* _Exercise_:
Please write out the material that follows, exactly as it stands.

* _Material provided_:
+ + + +

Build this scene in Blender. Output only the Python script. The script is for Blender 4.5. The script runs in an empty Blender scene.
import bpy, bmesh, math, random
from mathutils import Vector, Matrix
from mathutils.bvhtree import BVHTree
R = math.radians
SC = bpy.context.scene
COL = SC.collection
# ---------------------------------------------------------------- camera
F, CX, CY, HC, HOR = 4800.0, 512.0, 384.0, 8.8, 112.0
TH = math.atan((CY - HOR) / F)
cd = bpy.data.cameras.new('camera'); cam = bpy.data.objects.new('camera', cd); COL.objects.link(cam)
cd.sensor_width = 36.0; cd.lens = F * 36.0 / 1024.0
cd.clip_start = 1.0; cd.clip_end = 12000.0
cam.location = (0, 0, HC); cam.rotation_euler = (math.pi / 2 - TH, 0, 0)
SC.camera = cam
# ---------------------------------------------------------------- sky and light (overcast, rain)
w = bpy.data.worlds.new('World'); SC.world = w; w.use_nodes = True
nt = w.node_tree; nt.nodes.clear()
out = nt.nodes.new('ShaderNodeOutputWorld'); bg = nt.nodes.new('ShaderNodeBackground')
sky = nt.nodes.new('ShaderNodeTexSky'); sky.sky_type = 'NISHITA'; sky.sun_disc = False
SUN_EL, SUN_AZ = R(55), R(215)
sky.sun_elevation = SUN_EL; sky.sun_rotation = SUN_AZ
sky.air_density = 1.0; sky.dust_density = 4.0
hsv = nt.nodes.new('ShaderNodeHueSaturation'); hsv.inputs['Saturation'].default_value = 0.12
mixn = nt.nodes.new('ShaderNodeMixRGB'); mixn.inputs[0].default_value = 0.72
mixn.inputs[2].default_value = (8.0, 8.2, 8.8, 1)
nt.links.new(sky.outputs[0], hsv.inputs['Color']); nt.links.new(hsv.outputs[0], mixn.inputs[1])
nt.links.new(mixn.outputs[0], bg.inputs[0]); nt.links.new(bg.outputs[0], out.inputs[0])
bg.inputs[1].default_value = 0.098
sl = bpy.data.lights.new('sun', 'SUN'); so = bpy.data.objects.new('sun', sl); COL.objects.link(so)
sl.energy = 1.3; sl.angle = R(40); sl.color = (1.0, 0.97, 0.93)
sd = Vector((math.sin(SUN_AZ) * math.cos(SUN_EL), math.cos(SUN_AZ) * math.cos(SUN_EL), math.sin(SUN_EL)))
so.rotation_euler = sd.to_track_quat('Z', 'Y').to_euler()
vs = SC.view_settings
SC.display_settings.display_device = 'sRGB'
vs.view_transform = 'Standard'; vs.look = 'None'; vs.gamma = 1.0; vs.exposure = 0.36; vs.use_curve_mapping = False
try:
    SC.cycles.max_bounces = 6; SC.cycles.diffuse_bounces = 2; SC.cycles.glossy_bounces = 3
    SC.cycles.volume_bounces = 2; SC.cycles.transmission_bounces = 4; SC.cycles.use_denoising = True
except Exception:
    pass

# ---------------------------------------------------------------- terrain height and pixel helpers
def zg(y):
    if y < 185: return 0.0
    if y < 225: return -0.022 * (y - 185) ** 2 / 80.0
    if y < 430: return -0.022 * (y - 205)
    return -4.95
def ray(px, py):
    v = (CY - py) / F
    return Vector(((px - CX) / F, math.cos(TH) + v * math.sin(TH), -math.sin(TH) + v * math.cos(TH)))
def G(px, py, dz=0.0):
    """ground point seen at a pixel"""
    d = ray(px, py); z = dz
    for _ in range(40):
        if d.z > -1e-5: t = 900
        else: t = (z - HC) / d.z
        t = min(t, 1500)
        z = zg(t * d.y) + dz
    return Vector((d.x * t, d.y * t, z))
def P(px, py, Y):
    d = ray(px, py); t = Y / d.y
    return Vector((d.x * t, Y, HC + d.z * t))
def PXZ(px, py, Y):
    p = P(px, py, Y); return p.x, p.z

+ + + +

* _Task solution_:
Build this scene in Blender. Output only the Python script. The script is for Blender 4.5. The script runs in an empty Blender scene.
import bpy, bmesh, math, random
from mathutils import Vector, Matrix
from mathutils.bvhtree import BVHTree
R = math.radians
SC = bpy.context.scene
COL = SC.collection
# ---------------------------------------------------------------- camera
F, CX, CY, HC, HOR = 4800.0, 512.0, 384.0, 8.8, 112.0
TH = math.atan((CY - HOR) / F)
cd = bpy.data.cameras.new('camera'); cam = bpy.data.objects.new('camera', cd); COL.objects.link(cam)
cd.sensor_width = 36.0; cd.lens = F * 36.0 / 1024.0
cd.clip_start = 1.0; cd.clip_end = 12000.0
cam.location = (0, 0, HC); cam.rotation_euler = (math.pi / 2 - TH, 0, 0)
SC.camera = cam
# ---------------------------------------------------------------- sky and light (overcast, rain)
w = bpy.data.worlds.new('World'); SC.world = w; w.use_nodes = True
nt = w.node_tree; nt.nodes.clear()
out = nt.nodes.new('ShaderNodeOutputWorld'); bg = nt.nodes.new('ShaderNodeBackground')
sky = nt.nodes.new('ShaderNodeTexSky'); sky.sky_type = 'NISHITA'; sky.sun_disc = False
SUN_EL, SUN_AZ = R(55), R(215)
sky.sun_elevation = SUN_EL; sky.sun_rotation = SUN_AZ
sky.air_density = 1.0; sky.dust_density = 4.0
hsv = nt.nodes.new('ShaderNodeHueSaturation'); hsv.inputs['Saturation'].default_value = 0.12
mixn = nt.nodes.new('ShaderNodeMixRGB'); mixn.inputs[0].default_value = 0.72
mixn.inputs[2].default_value = (8.0, 8.2, 8.8, 1)
nt.links.new(sky.outputs[0], hsv.inputs['Color']); nt.links.new(hsv.outputs[0], mixn.inputs[1])
nt.links.new(mixn.outputs[0], bg.inputs[0]); nt.links.new(bg.outputs[0], out.inputs[0])
bg.inputs[1].default_value = 0.098
sl = bpy.data.lights.new('sun', 'SUN'); so = bpy.data.objects.new('sun', sl); COL.objects.link(so)
sl.energy = 1.3; sl.angle = R(40); sl.color = (1.0, 0.97, 0.93)
sd = Vector((math.sin(SUN_AZ) * math.cos(SUN_EL), math.cos(SUN_AZ) * math.cos(SUN_EL), math.sin(SUN_EL)))
so.rotation_euler = sd.to_track_quat('Z', 'Y').to_euler()
vs = SC.view_settings
SC.display_settings.display_device = 'sRGB'
vs.view_transform = 'Standard'; vs.look = 'None'; vs.gamma = 1.0; vs.exposure = 0.36; vs.use_curve_mapping = False
try:
    SC.cycles.max_bounces = 6; SC.cycles.diffuse_bounces = 2; SC.cycles.glossy_bounces = 3
    SC.cycles.volume_bounces = 2; SC.cycles.transmission_bounces = 4; SC.cycles.use_denoising = True
except Exception:
    pass

# ---------------------------------------------------------------- terrain height and pixel helpers
def zg(y):
    if y < 185: return 0.0
    if y < 225: return -0.022 * (y - 185) ** 2 / 80.0
    if y < 430: return -0.022 * (y - 205)
    return -4.95
def ray(px, py):
    v = (CY - py) / F
    return Vector(((px - CX) / F, math.cos(TH) + v * math.sin(TH), -math.sin(TH) + v * math.cos(TH)))
def G(px, py, dz=0.0):
    """ground point seen at a pixel"""
    d = ray(px, py); z = dz
    for _ in range(40):
        if d.z > -1e-5: t = 900
        else: t = (z - HC) / d.z
        t = min(t, 1500)
        z = zg(t * d.y) + dz
    return Vector((d.x * t, d.y * t, z))
def P(px, py, Y):
    d = ray(px, py); t = Y / d.y
    return Vector((d.x * t, Y, HC + d.z * t))
def PXZ(px, py, Y):
    p = P(px, py, Y); return p.x, p.z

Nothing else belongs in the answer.